Numa conferência que juntou mais de meio milhar de funcionários e clientes deste banco, Daniel Bessa começou por confessar que não queria incomodar o Governo de José Sócrates, que já vem enfrentado a oposição do PSD a investimentos públicos "faraónicos". Mas voltaria a vincar a sua posição política, em resposta a uma questão da plateia. "Sei que não estou muito em linha com o Governo", declarou.
A opção de Daniel Bessa é a sua resposta ao que considera ser "o facto mais crítico da economia portuguesa": o país importa muito mais do que exporta e a diferença equivale a 10% do Produto Interno Bruto (PIB), o que o obriga a sobre-endividar-se no estrangeiro, para pagar aquela factura. Há 17 mil milhões de euros, por ano, que "saem mesmo da Banca portuguesa" e vão direitos aos bancos estrangeiros, contabilizou.
Acresce, no actual contexto de recessão internacional, que parece resolvido o défice de confiança dos cidadãos nos bancos, mas não o da confiança entre bancos, sobretudo, de países diferentes: "Os [movimentos] interbancários continuam em muito mau estado", frisou Daniel Bessa.
O ex-ministro acrescentou que a garantia de 20 mil milhões que o Governo deu à banca nacional foi uma boa medida, para esta conseguir dinheiro emprestado no estrangeiro, mas frisou que ela não dura para sempre e, em breve, "teremos de ouvir mais notícias do Estado português"...
Por isso, Daniel Bessa considerou ser "tempo de olhar para as debilidades estruturais", e defendeu que a economia portuguesa só ultrapassará a crise, se conseguir diminuir o défice das transações correntes. "Precisamos, como de pão para a boca, de pôr dinheiro em coisas que exportem", insistiu Daniel Bessa.
As obras públicas, em sua opinião, até podem ser feitas por empresas portuguesas e ter um "conteúdo importado" de pequena dimensão, mas não invertem a tendência do endividamento no exterior.

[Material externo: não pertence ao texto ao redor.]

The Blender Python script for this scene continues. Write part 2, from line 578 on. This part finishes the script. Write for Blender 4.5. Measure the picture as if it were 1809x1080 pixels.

Já o apoio a empresas que queiram apostar nas exportações pode passar, num primeiro momento, pela importação de maquinaria, por exemplo, mas acabará por equilibrar a balança comercial e dispensar os bancos de se endividarem tanto, junto de congéneres estrangeiros.
De resto, o economista Daniel Bessa frisou que "o nó górdio desta crise continua no sistema financeiro". O antigo ministro começara justamente por observar que a actual crise "é diferente das outras", porque "deixou a própria banca em condições de não se poder financiar", para concluir que, "se o dinheiro não circular no sistema financeiro, a crise não se resolve".